• _THE EXERCISE_
Give again only the lines beginning with the one that contains "were 1200x1804 pixels." and ending with the one that contains "(1660, 7, .6)]"; include both of those lines.

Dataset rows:

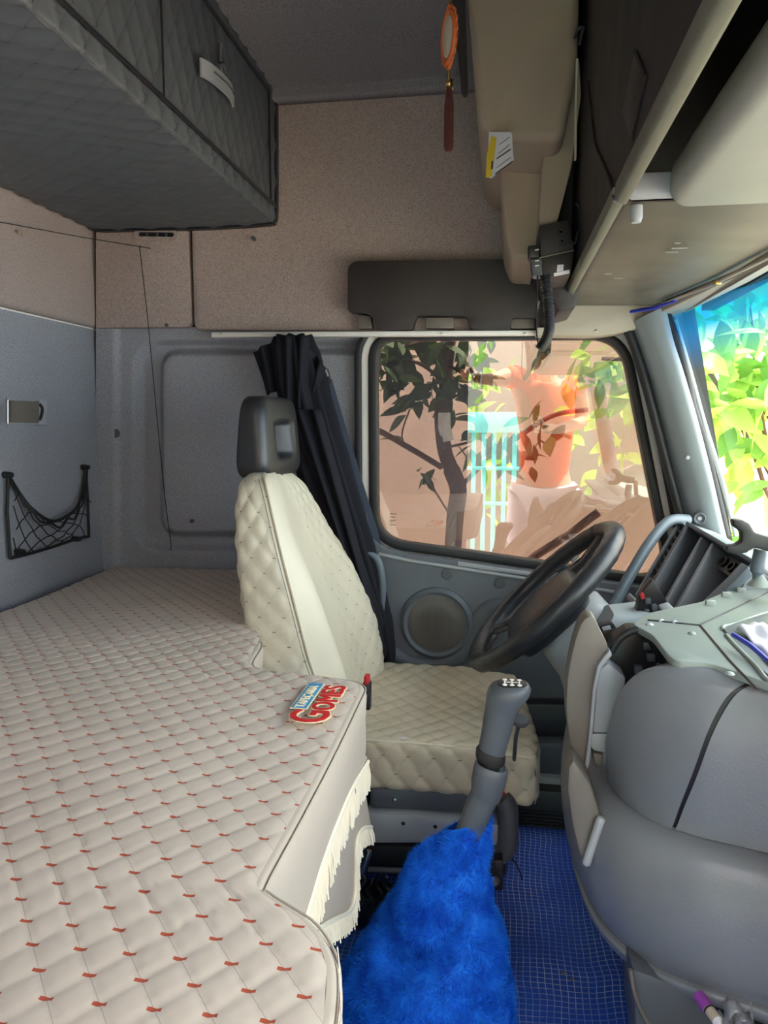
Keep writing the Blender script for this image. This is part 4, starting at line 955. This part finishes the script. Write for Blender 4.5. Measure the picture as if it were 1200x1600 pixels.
pprism('panel', [(1020, 905), (1050, 952), (1010, 972), (992, 966), (1000, 930)], 1.50, .03, M['black'], swb, .003)
pprism('red_switch', [(1000, 930), (1005, 926), (1008, 934), (1003, 938)], 1.49, .012, M['red'], swb, .001)
for x, y in ((1012, 940), (1022, 950), (1010, 957)): pprism('switch', [(x-4, y-4), (x+5, y-5), (x+6, y+4), (x-3, y+5)], 1.49, .012, M['dark'], swb, .002)
pprism('fascia_edge', [(1036, 955), (1052, 950), (1062, 960), (1042, 968)], 1.40, .05, M['light'], swb, .003)
pg = tag(tube('pillar_grab_bar', smooth_path([atY(x, y, Y) for x, y, Y in [(1074, 812, 1.84), (1052, 812, 1.80), (1034, 824, 1.77), (1010, 856, 1.73), (985, 898, 1.70), (962, 940, 1.68), (945, 975, 1.67)]], 6), .0125, M['bluegrey'], None, 14), 'slanted blue grey grab bar from the windscreen pillar to the dash', 'grab bar')
cc = thing('dash_corner', 'pale corner trim under the windscreen pillar foot', 'trim'); pprism('corner_trim', [(1070, 820), (1130, 838), (1152, 850), (1195, 880), (1180, 884), (1080, 832)], 1.78, .12, M['pillar'], cc, .005)
# phone holder
ph = thing('phone_holder', 'black two armed phone holder standing on the dash by the windscreen', 'phone holder')
hd_ = [(1146, 812), (1160, 812), (1172, 818), (1180, 832), (1200, 838), (1225, 842), (1225, 862), (1200, 862), (1180, 856), (1168, 864), (1152, 867), (1136, 864), (1136, 853), (1150, 852), (1160, 846), (1160, 832), (1146, 822)]
pprism('claw', hd_, 1.30, .022, M['black'], ph, .004); tube('swivel', [atY(1222, 852, 1.315), atY(1224, 900, 1.315), atZ(1228, 905, .716)], .008, M['black'], ph, 10)
kn = thing('ball_mount', 'short grey cylindrical knob on a ball foot at the dash edge', 'knob'); lathe('knob', [(.0005, .045), (.010, .045), (.0115, .040), (.0115, .005), (.007, 0), (.005, -.01)], atY(1182, 898, 1.34), (.1, 0, 1), M['bluegrey'], kn, 16); lathe('foot', [(.005, .02), (.012, .01), (.020, 0)], atY(1186, 915, 1.34), (0, 0, 1), M['dash_top'], kn, 16)
pn = thing('folded_paper', 'crumpled white paper lying in the dash top tray', 'paper')
g0 = atZ(1150, 985, .721); g1 = atZ(1215, 1050, .721)
grid('sheet', lambda u, v: Vector((g0.x+(g1.x-g0.x)*u+.05*v, g0.y+(g1.y-g0.y)*u+.045*v, .722+.006*abs(sin(u*6+v*4))+.003*sin(v*11))), 16, 10, M['paper'], pn, thick=.0008)
tag(tube('blue_pen', [atZ(1146, 992, .733), atZ(1172, 1008, .733), atZ(1205, 1036, .733)], [.0035, .0035, .0025], M['blue_plastic'], None, 8), 'blue pen on the paper in the dash top tray', 'pen')
# low tray with a marker and plastic
tb = thing('lower_bin', 'dark grey bin under the passenger dashboard at the lower right', 'bin')
def lbin(k): return [atY(x, y, .93+k) for x, y in [(985, 1512), (1060, 1540), (1110, 1575), (1150, 1620), (1170, 1700), (1000, 1700), (990, 1600)]]
prism('bin_wall', lbin(0), (0, .10, 0), M['dark'], tb, .012); tube('bin_rib', smooth_path([atY(x, y, .928) for x, y in [(985, 1515), (990, 1545), (1002, 1580), (1020, 1610)]], 5), .003, M['taupe'], tb, 6)
box('bin_floor', (.20, .80, .19), (.44, .95, .20), M['black'], tb, .002)
box('bin_back', (.20, .955, .19), (.44, .965, .28), M['black'], tb, .002)
mk = thing('purple_marker', 'purple and white marker sticking out of the lower right bin', 'marker')
ma, mb_ = atY(1092, 1556, .90), atY(1126, 1602, .86); tube('barrel', [ma, ma.lerp(mb_, .45)], .008, base_mat('purple', srgb(150, 70, 170), .4), mk, 12); tube('grip', [ma.lerp(mb_, .45), ma.lerp(mb_, .85)], .0068, M['header'], mk, 12); tube('tip', [ma.lerp(mb_, .85), mb_], [.006, .002], M['paper'], mk, 10); tube('dark_band', [ma.lerp(mb_, .47), ma.lerp(mb_, .53)], .0072, M['ink'], mk, 12)
pbag = base_mat('clear plastic', (.9, .92, .95), .12, spec=.8, Transmission_Weight=.75)
tag(grid('plastic_bag', lambda u, v: (lambda p: p+Vector((.006*sin(u*17+v*5), .012*sin(v*13+u*9), .008*sin(u*23))))(atY(1128+u*50, 1572+v*50, .90)), 24, 24, pbag, None, thick=.0006), 'crumpled clear plastic bag beside the purple marker', 'plastic bag')
# ---------------------------------------------------------------- gear lever and fur boot
gl = thing('gear_lever', 'dark grey gear lever with a black shift plate on its knob', 'gear lever')
GY = 1.10
def gsec(px, py, w_, d_, tilt, r=.4):
    """rounded section centred on a pixel point; w_ along X, d_ along Y"""
    c = atY(px, py, GY); ax = Vector((cos(tilt), 0, sin(tilt))); ay = Vector((0, 1, 0))
    return [c+ax*(cos(a)*abs(cos(a))**(-.15 if abs(cos(a)) > .01 else 0))*w_+ay*(sin(a)*abs(sin(a))**(-.15 if abs(sin(a)) > .01 else 0))*d_ for a in [2*pi*k/28 for k in range(28)]]
loft('knob', [gsec(*a) for a in [(767, 1180, .020, .019, -.25), (770, 1165, .0215, .020, -.25), (776, 1140, .0225, .022, -.22), (781, 1115, .024, .024, -.18), (787, 1098, .027, .027, -.1), (793, 1086, .032, .030, .0), (796, 1077, .0325, .031, .05), (797, 1070, .028, .027, .05), (798, 1067, .018, .018, .05)]], M['dark'], gl, angle=70)
plate = loft('shift_plate', [gsec(800, 1073.5, .0235, .021, .02), gsec(800, 1067, .0225, .020, .02), gsec(800, 1065.8, .019, .017, .02)], M['black'], gl, angle=50)
pc = atY(800, 1066, GY)
for dx in (-.011, 0, .011):
    box('shift_mark', pc+Vector((dx-.0009, -.013, .0003)), pc+Vector((dx+.0009, .009, .0011)), M['white'], plate, 0)
box('shift_mark', pc+Vector((-.011, -.003, .0003)), pc+Vector((.011, -.0015, .0011)), M['white'], plate, 0)
for dx in (-.011, .0, .011):
    for dy in (-.0135, .009): lathe('shift_dot', [(.0005, .0012), (.0034, .0011), (.0036, 0)], pc+Vector((dx, dy, 0)), (0, 0, 1), M['white'], plate, 14)
loft('ring', [gsec(765, 1188, .0215, .021, -.25), gsec(766, 1184, .0235, .023, -.25), gsec(767, 1176, .0235, .023, -.25), gsec(768, 1172, .021, .021, -.25)], M['blackm'], gl)
loft('inner_sleeve', [gsec(764, 1205, .017, .017, -.25), gsec(767, 1182, .017, .017, -.25)], M['black'], gl)
loft('collar', [gsec(*a) for a in [(758, 1245, .0225, .022, -.3), (762, 1225, .0265, .025, -.28), (766, 1206, .027, .026, -.25), (768, 1197, .0262, .025, -.25), (768, 1194, .023, .022, -.25), (768, 1198, .019, .019, -.25)]], M['dark'], gl, angle=70)
loft('shaft', [gsec(*a) for a in [(718, 1345, .021, .021, -.3), (732, 1305, .0215, .021, -.3), (748, 1262, .022, .0215, -.3), (758, 1240, .0222, .022, -.3)]], M['dark'], gl, angle=50)
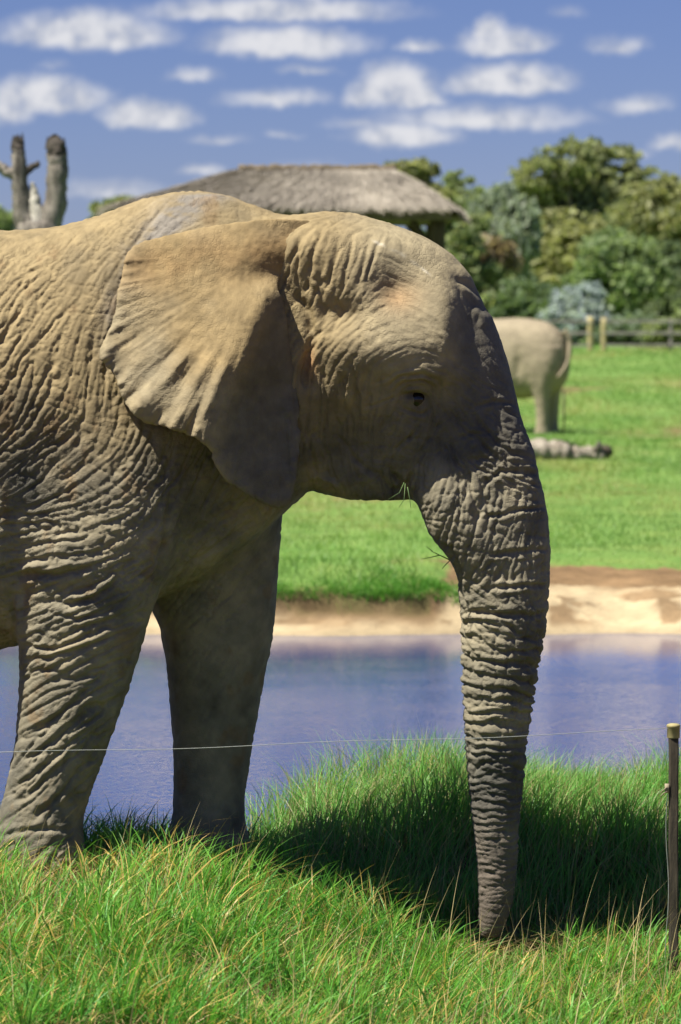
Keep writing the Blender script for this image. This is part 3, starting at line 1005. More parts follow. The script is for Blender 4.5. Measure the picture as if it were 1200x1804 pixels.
# broad hollows and swellings: u, v, radius u, radius v, height (both sides of the animal)
LUMPS = [(694, 508, 42, 42, -23), (660, 620, 105, 34, 12), (775, 560, 26, 70, 12), (738, 700, 46, 34, -13), (745, 658, 60, 18, 6), (600, 552, 42, 26, -20), (825, 600, 26, 60, -7), (565, 690, 60, 34, 9), (640, 780, 60, 40, -5),
         (775, 890, 55, 62, 13), (830, 950, 40, 70, 6), (530, 445, 80, 48, 36), (262, 470, 30, 90, -9), (330, 400, 60, 40, -6), (180, 560, 60, 140, 5), (150, 720, 90, 60, 4), (110, 960, 70, 40, 8), (140, 1030, 50, 24, -7), (70, 1080, 40, 60, 6), (400, 1000, 50, 50, 6),
         (850, 480, 20, 30, 4), (700, 440, 50, 24, 4), (610, 400, 40, 20, -3), (690, 850, 30, 30, -8), (910, 760, 40, 50, 4), (30, 1010, 24, 40, 4)]
# rolls round the lower trunk: (v, spacing, height)
ROLLS = [(1040, 34, 0), (1070, 32, 3.5), (1120, 29, 6.0), (1180, 25, 7.0), (1240, 21, 6.2), (1300, 18, 4.8), (1400, 14, 3.4), (1480, 10.5, 2.3), (1560, 8.5, 1.6), (1620, 7.5, 1.0), (1660, 7, .6)]


def poly_dist(pts):
    p = np.asarray(pts, float)
    best = np.full(MUU.shape, 1e9)
    x0, x1, y0, y1 = p[:, 0].min() - 40, p[:, 0].max() + 40, p[:, 1].min() - 40, p[:, 1].max() + 40
    i0, i1, j0, j1 = np.searchsorted(mu, [x0, x1]).tolist() + np.searchsorted(mv, [y0, y1]).tolist()
    i0, i1, j0, j1 = i0, i1, j0, j1
    sl = (slice(i0, i1), slice(j0, j1))
    X, Y = MUU[sl], MVV[sl]
    wob = 3.0
    X = X + wob * 2 * vnoise(X * .05, Y * .05, 1.7)
    Y = Y + wob * 2 * vnoise(X * .05, Y * .05, 6.2)
    b = best[sl]
    L = np.concatenate([[0], np.cumsum(np.linalg.norm(np.diff(p, axis=0), axis=1))])
    par = np.zeros_like(b)
    for k in range(len(p) - 1):
        d = p[k + 1] - p[k]
        s = np.clip(((X - p[k, 0]) * d[0] + (Y - p[k, 1]) * d[1]) / (d @ d), 0, 1)
        dd = np.hypot(X - p[k, 0] - s * d[0], Y - p[k, 1] - s * d[1])
        m = dd < b
        b = np.where(m, dd, b)
        par = np.where(m, (L[k] + s * (L[k + 1] - L[k])) / L[-1], par)
    return sl, b, par


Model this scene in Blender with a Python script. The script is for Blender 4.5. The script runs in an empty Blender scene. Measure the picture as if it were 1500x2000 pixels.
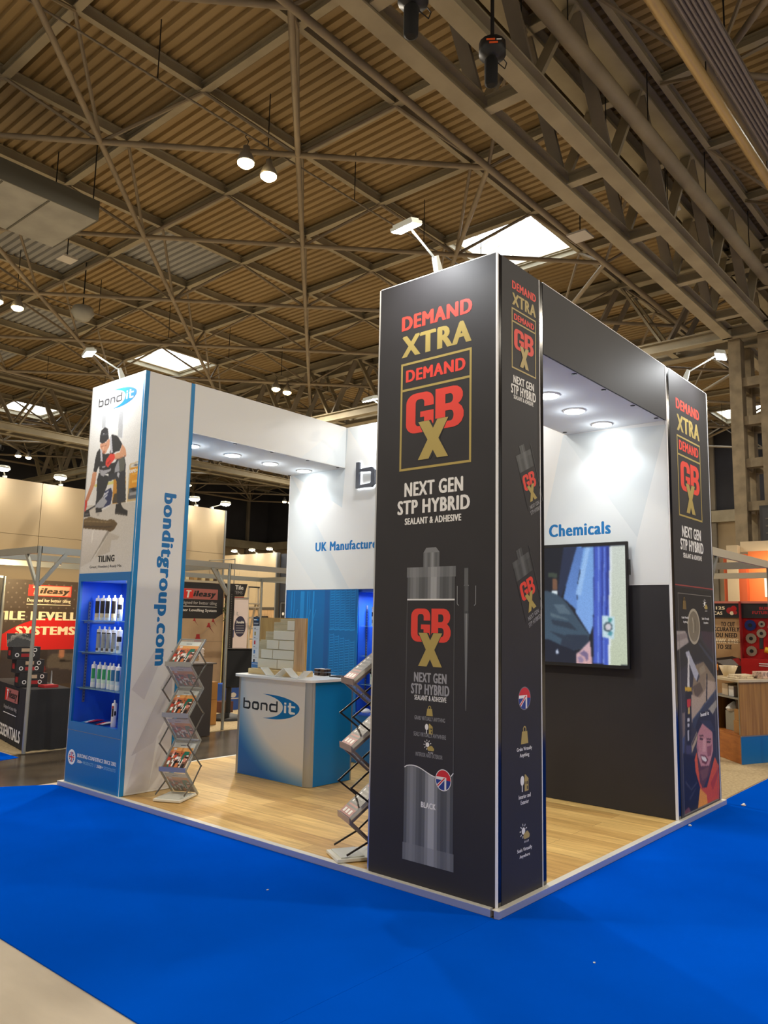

• _COMPLETED EXERCISE_
Keep writing the Blender script for this image. This is part 3, starting at line 1005. More parts follow. The script is for Blender 4.5. Measure the picture as if it were 1200x1804 pixels.
# broad hollows and swellings: u, v, radius u, radius v, height (both sides of the animal)
LUMPS = [(694, 508, 42, 42, -23), (660, 620, 105, 34, 12), (775, 560, 26, 70, 12), (738, 700, 46, 34, -13), (745, 658, 60, 18, 6), (600, 552, 42, 26, -20), (825, 600, 26, 60, -7), (565, 690, 60, 34, 9), (640, 780, 60, 40, -5),
         (775, 890, 55, 62, 13), (830, 950, 40, 70, 6), (530, 445, 80, 48, 36), (262, 470, 30, 90, -9), (330, 400, 60, 40, -6), (180, 560, 60, 140, 5), (150, 720, 90, 60, 4), (110, 960, 70, 40, 8), (140, 1030, 50, 24, -7), (70, 1080, 40, 60, 6), (400, 1000, 50, 50, 6),
         (850, 480, 20, 30, 4), (700, 440, 50, 24, 4), (610, 400, 40, 20, -3), (690, 850, 30, 30, -8), (910, 760, 40, 50, 4), (30, 1010, 24, 40, 4)]
# rolls round the lower trunk: (v, spacing, height)
ROLLS = [(1040, 34, 0), (1070, 32, 3.5), (1120, 29, 6.0), (1180, 25, 7.0), (1240, 21, 6.2), (1300, 18, 4.8), (1400, 14, 3.4), (1480, 10.5, 2.3), (1560, 8.5, 1.6), (1620, 7.5, 1.0), (1660, 7, .6)]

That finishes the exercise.